#### TASK DESCRIPTION
Leave out the pictures, then reproduce the rest of the material exactly.
***
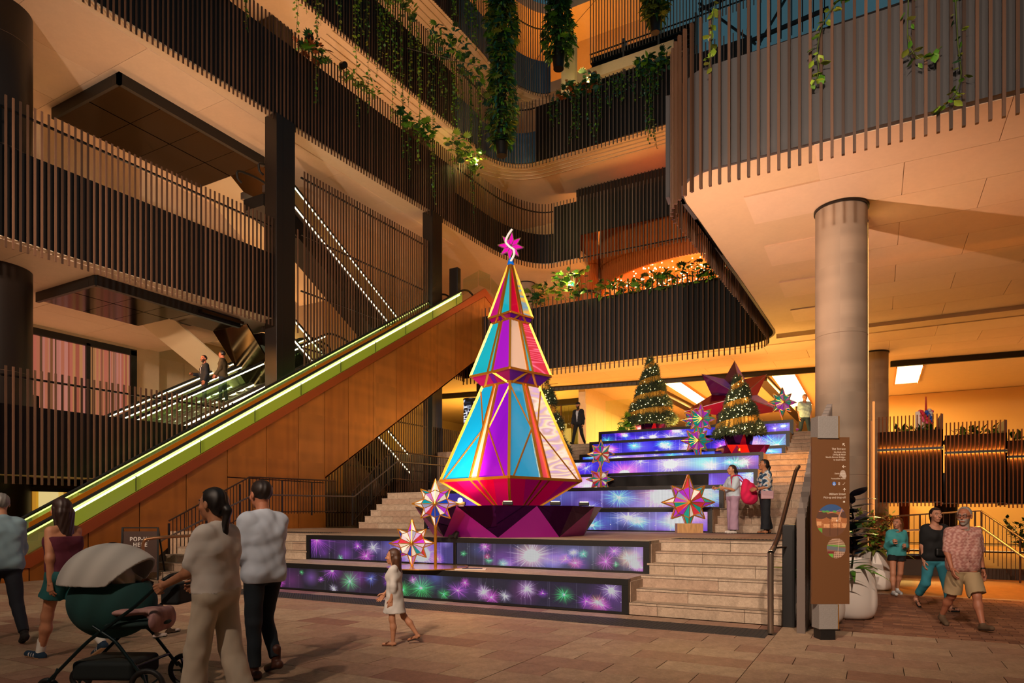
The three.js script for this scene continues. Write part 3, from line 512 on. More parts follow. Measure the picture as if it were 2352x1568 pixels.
{
  const greys = ['#3b2c46', '#3a3640', '#352f42', '#4a3a5e', '#5a4a6e'];
  const t1 = screenTex(2048, 140, ['#352a44', '#3a363c', '#3c3346', '#3a3a42', '#423d4c', '#3e3650', '#4a4258'], [[.015, .75, 55, MG, 34], [.02, .55, 20, OR, 14], [.1, .2, 22, GR, 14, 2], [.17, .5, 26, VI, 18, 3], [.21, .02, 80, VI, 40], [.215, .9, 36, WH, 26, 8], [.27, .5, 76, GR, 44, 7], [.34, .3, 50, BL, 20, 2], [.4, .3, 60, VI, 30], [.44, .75, 62, GR, 34, 3], [.47, .25, 30, MG, 18, 3], [.495, .6, 90, GR, 54, 9], [.56, .8, 44, GR, 22, 2], [.6, .6, 64, VI, 34, 3], [.62, .25, 34, MG, 26, 5], [.67, .6, 46, WH, 40, 10], [.69, .8, 56, MG, 36, 6], [.725, .7, 38, WH, 32, 8], [.78, .35, 56, WH, 40, 9], [.82, .5, 30, VI, 14], [.87, .5, 54, GR, 40, 6], [.92, .7, 46, VI, 26, 3], [.945, .7, 46, OR, 26, 3], [.955, .8, 48, MG, 30, 5], [.975, .22, 52, WH, 44, 16]], [VI, MG, BL]);
  platform('lowest lit platform with violet and green star bursts on its long screen', -10.98, -3.3, 0, .54, -9.7, -10.8, [[-10.9, -3.38, t1]], .55);
  const t2 = screenTex(1024, 150, ['#3d3050', '#39343f', '#4a3e6e', '#6a52a8', '#5f55a0'], [[.05, .0, 150, VI, 70, 4], [.23, .95, 30, GR, 12, 3], [.36, .3, 44, VI, 30, 7], [.42, .8, 70, MG, 40, 5], [.47, .35, 60, WH, 44, 12], [.63, .6, 60, WH, 40, 16], [.8, .6, 150, WH, 60, 60], [.9, .8, 50, VI, 20]], [VI, BL, WH]);
  const t3 = screenTex(1024, 150, ['#4c4860', '#454450', '#57507a', '#454350', '#6a6078'], [[.05, .5, 26, GR, 20, 3], [.18, .15, 44, MG, 34, 6], [.19, .6, 24, RE, 12], [.2, .8, 30, GR, 16, 2], [.28, .9, 40, GR, 20, 3], [.44, .5, 120, WH, 60, 44], [.44, .5, 110, OR, 24, 10], [.62, .6, 40, VI, 24, 4], [.66, .3, 30, WH, 18, 6], [.67, .75, 44, RE, 30, 5], [.71, .35, 30, GR, 16, 5], [.82, .65, 60, MG, 24, 4], [.86, .2, 44, VI, 30, 4], [.87, .75, 20, GR, 8, 3], [.93, .5, 66, OR, 40, 6], [.96, .75, 34, WH, 28, 8], [.99, .85, 60, MG, 30, 4]], [VI, BL, WH]);
  platform('second lit platform under the crystal tree with a white star burst on its screen', -11.0, -3.28, .54, L1, -10.7, -11.5, [[-10.92, -7.15, t2], [-7.1, -3.36, t3]], .6);
  const blues = ['#3020b0', '#2418c8', '#3c2cc4', '#2c20b0', '#3a24b4'];
  const tb = (n, s, extra = []) => screenTex(1024, 110, n, [...Array(s)].map(() => [rnd(), rnd(), rr(22, 70), pick([VI, BL, BL, WH, MG, GR, CY]), 30, rr(2, 9)]).concat(extra), [VI, BL, CY, WH]);
  platform('lowest upper platform with a dim blue screen behind the crystal tree', -12.35, -3.58, L1, 1.698, -16.9, -17.95, [[-12.25, -3.68, tb(['#4a38a8', '#4b3ac0', '#3c30b8', '#5040a8', '#443a66', '#6a3ab8'], 8, [[.62, .3, 40, WH, 30, 10], [.64, .75, 46, GR, 30, 9], [.76, .3, 60, WH, 30, 14], [.9, .6, 60, GR, 30, 4]])]], .75);
  platform('upper platform screen with green and orange bursts behind the star on the wooden block', -12.3, -3.5, 1.698, L2, -17.9, -18.9, [[-12.2, -3.6, tb(['#4a38a8', '#5a40a8', '#5a3c98', '#4c3a90', '#4a3f80', '#7a48d0'], 5, [[.68, .4, 70, CY, 40, 6], [.83, .1, 120, OR, 44, 6], [.95, .4, 110, GR, 60, 8]])]], .75);
  platform('bright blue upper platform partly covered by a black cloth', -10.6, -3.1, L2, 2.904, -20.9, -21.95, [[-10.5, -3.2, tb(['#3020c0', '#4834d8', '#7050e0', '#4038b0', '#3c3690', '#5a40b0', '#7a50e0'], 9, [[.33, .5, 150, WH, 60, 50], [.97, .8, 90, WH, 30, 30]])]], .95);
  platform('long bright violet platform below the decorated tree on the right', -10.6, -3.08, 2.904, L3, -21.9, -23.7, [[-10.5, -3.2, tb(['#2a2090', '#4024c8', '#3826b4', '#6444d0', '#4a3aa0', '#4c3c80', '#7a4cc0'], 8, [[.4, .95, 120, MG, 70, 30], [.62, .4, 110, WH, 60, 36], [.95, .4, 60, OR, 10, 8]])]], .95);
  platform('narrow blue platform step third from the top', -9.85, -2.6, L3, 3.822, -23.4, -24.45, [[-9.75, -2.7, tb(blues, 12, [[.95, .4, 90, GR, 50, 12], [.2, .4, 70, WH, 40, 26]])]], 1.0);
  platform('blue platform second from the top with green and violet bursts at its right end', -9.85, -2.58, 3.822, 4.402, -24.4, -25.45, [[-9.75, -2.68, tb(blues, 12, [[.87, .95, 110, MG, 60, 10], [.96, .85, 120, GR, 60, 14], [.24, .3, 50, GR, 30, 10]])]], 1.0);
  platform('topmost blue platform behind both decorated trees', -9.85, -2.56, 4.402, 4.91, -25.4, -26.2, [[-9.75, -2.66, tb(blues, 14, [[.97, .3, 40, CY, 20, 16], [.3, .6, 60, WH, 40, 24], [.14, .3, 40, CY, 30, 18]])]], 1.0);
  const cl = obj('black_cloth', (() => { const g = new THREE.PlaneGeometry(3.6, .47, 40, 8), p = g.attributes.position; for (let i = 0; i < p.count; i++) p.setZ(i, Math.sin(p.getX(i) * 9 + p.getY(i) * 5) * .025 + Math.sin(p.getX(i) * 23) * .012); g.computeVertexNormals(); return g; })(), M('#0b090c', { roughness: .8, side: THREE.DoubleSide })); cl.position.set(-6.3, 2.56, -20.8); tag(cl, 'creased black cloth hanging over the lower half of a blue platform screen', 'cloth');
}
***
#### ANSWER TO THIS TASK
The three.js script for this scene continues. Write part 3, from line 512 on. More parts follow. Measure the picture as if it were 2352x1568 pixels.
{
  const greys = ['#3b2c46', '#3a3640', '#352f42', '#4a3a5e', '#5a4a6e'];
  const t1 = screenTex(2048, 140, ['#352a44', '#3a363c', '#3c3346', '#3a3a42', '#423d4c', '#3e3650', '#4a4258'], [[.015, .75, 55, MG, 34], [.02, .55, 20, OR, 14], [.1, .2, 22, GR, 14, 2], [.17, .5, 26, VI, 18, 3], [.21, .02, 80, VI, 40], [.215, .9, 36, WH, 26, 8], [.27, .5, 76, GR, 44, 7], [.34, .3, 50, BL, 20, 2], [.4, .3, 60, VI, 30], [.44, .75, 62, GR, 34, 3], [.47, .25, 30, MG, 18, 3], [.495, .6, 90, GR, 54, 9], [.56, .8, 44, GR, 22, 2], [.6, .6, 64, VI, 34, 3], [.62, .25, 34, MG, 26, 5], [.67, .6, 46, WH, 40, 10], [.69, .8, 56, MG, 36, 6], [.725, .7, 38, WH, 32, 8], [.78, .35, 56, WH, 40, 9], [.82, .5, 30, VI, 14], [.87, .5, 54, GR, 40, 6], [.92, .7, 46, VI, 26, 3], [.945, .7, 46, OR, 26, 3], [.955, .8, 48, MG, 30, 5], [.975, .22, 52, WH, 44, 16]], [VI, MG, BL]);
  platform('lowest lit platform with violet and green star bursts on its long screen', -10.98, -3.3, 0, .54, -9.7, -10.8, [[-10.9, -3.38, t1]], .55);
  const t2 = screenTex(1024, 150, ['#3d3050', '#39343f', '#4a3e6e', '#6a52a8', '#5f55a0'], [[.05, .0, 150, VI, 70, 4], [.23, .95, 30, GR, 12, 3], [.36, .3, 44, VI, 30, 7], [.42, .8, 70, MG, 40, 5], [.47, .35, 60, WH, 44, 12], [.63, .6, 60, WH, 40, 16], [.8, .6, 150, WH, 60, 60], [.9, .8, 50, VI, 20]], [VI, BL, WH]);
  const t3 = screenTex(1024, 150, ['#4c4860', '#454450', '#57507a', '#454350', '#6a6078'], [[.05, .5, 26, GR, 20, 3], [.18, .15, 44, MG, 34, 6], [.19, .6, 24, RE, 12], [.2, .8, 30, GR, 16, 2], [.28, .9, 40, GR, 20, 3], [.44, .5, 120, WH, 60, 44], [.44, .5, 110, OR, 24, 10], [.62, .6, 40, VI, 24, 4], [.66, .3, 30, WH, 18, 6], [.67, .75, 44, RE, 30, 5], [.71, .35, 30, GR, 16, 5], [.82, .65, 60, MG, 24, 4], [.86, .2, 44, VI, 30, 4], [.87, .75, 20, GR, 8, 3], [.93, .5, 66, OR, 40, 6], [.96, .75, 34, WH, 28, 8], [.99, .85, 60, MG, 30, 4]], [VI, BL, WH]);
  platform('second lit platform under the crystal tree with a white star burst on its screen', -11.0, -3.28, .54, L1, -10.7, -11.5, [[-10.92, -7.15, t2], [-7.1, -3.36, t3]], .6);
  const blues = ['#3020b0', '#2418c8', '#3c2cc4', '#2c20b0', '#3a24b4'];
  const tb = (n, s, extra = []) => screenTex(1024, 110, n, [...Array(s)].map(() => [rnd(), rnd(), rr(22, 70), pick([VI, BL, BL, WH, MG, GR, CY]), 30, rr(2, 9)]).concat(extra), [VI, BL, CY, WH]);
  platform('lowest upper platform with a dim blue screen behind the crystal tree', -12.35, -3.58, L1, 1.698, -16.9, -17.95, [[-12.25, -3.68, tb(['#4a38a8', '#4b3ac0', '#3c30b8', '#5040a8', '#443a66', '#6a3ab8'], 8, [[.62, .3, 40, WH, 30, 10], [.64, .75, 46, GR, 30, 9], [.76, .3, 60, WH, 30, 14], [.9, .6, 60, GR, 30, 4]])]], .75);
  platform('upper platform screen with green and orange bursts behind the star on the wooden block', -12.3, -3.5, 1.698, L2, -17.9, -18.9, [[-12.2, -3.6, tb(['#4a38a8', '#5a40a8', '#5a3c98', '#4c3a90', '#4a3f80', '#7a48d0'], 5, [[.68, .4, 70, CY, 40, 6], [.83, .1, 120, OR, 44, 6], [.95, .4, 110, GR, 60, 8]])]], .75);
  platform('bright blue upper platform partly covered by a black cloth', -10.6, -3.1, L2, 2.904, -20.9, -21.95, [[-10.5, -3.2, tb(['#3020c0', '#4834d8', '#7050e0', '#4038b0', '#3c3690', '#5a40b0', '#7a50e0'], 9, [[.33, .5, 150, WH, 60, 50], [.97, .8, 90, WH, 30, 30]])]], .95);
  platform('long bright violet platform below the decorated tree on the right', -10.6, -3.08, 2.904, L3, -21.9, -23.7, [[-10.5, -3.2, tb(['#2a2090', '#4024c8', '#3826b4', '#6444d0', '#4a3aa0', '#4c3c80', '#7a4cc0'], 8, [[.4, .95, 120, MG, 70, 30], [.62, .4, 110, WH, 60, 36], [.95, .4, 60, OR, 10, 8]])]], .95);
  platform('narrow blue platform step third from the top', -9.85, -2.6, L3, 3.822, -23.4, -24.45, [[-9.75, -2.7, tb(blues, 12, [[.95, .4, 90, GR, 50, 12], [.2, .4, 70, WH, 40, 26]])]], 1.0);
  platform('blue platform second from the top with green and violet bursts at its right end', -9.85, -2.58, 3.822, 4.402, -24.4, -25.45, [[-9.75, -2.68, tb(blues, 12, [[.87, .95, 110, MG, 60, 10], [.96, .85, 120, GR, 60, 14], [.24, .3, 50, GR, 30, 10]])]], 1.0);
  platform('topmost blue platform behind both decorated trees', -9.85, -2.56, 4.402, 4.91, -25.4, -26.2, [[-9.75, -2.66, tb(blues, 14, [[.97, .3, 40, CY, 20, 16], [.3, .6, 60, WH, 40, 24], [.14, .3, 40, CY, 30, 18]])]], 1.0);
  const cl = obj('black_cloth', (() => { const g = new THREE.PlaneGeometry(3.6, .47, 40, 8), p = g.attributes.position; for (let i = 0; i < p.count; i++) p.setZ(i, Math.sin(p.getX(i) * 9 + p.getY(i) * 5) * .025 + Math.sin(p.getX(i) * 23) * .012); g.computeVertexNormals(); return g; })(), M('#0b090c', { roughness: .8, side: THREE.DoubleSide })); cl.position.set(-6.3, 2.56, -20.8); tag(cl, 'creased black cloth hanging over the lower half of a blue platform screen', 'cloth');
}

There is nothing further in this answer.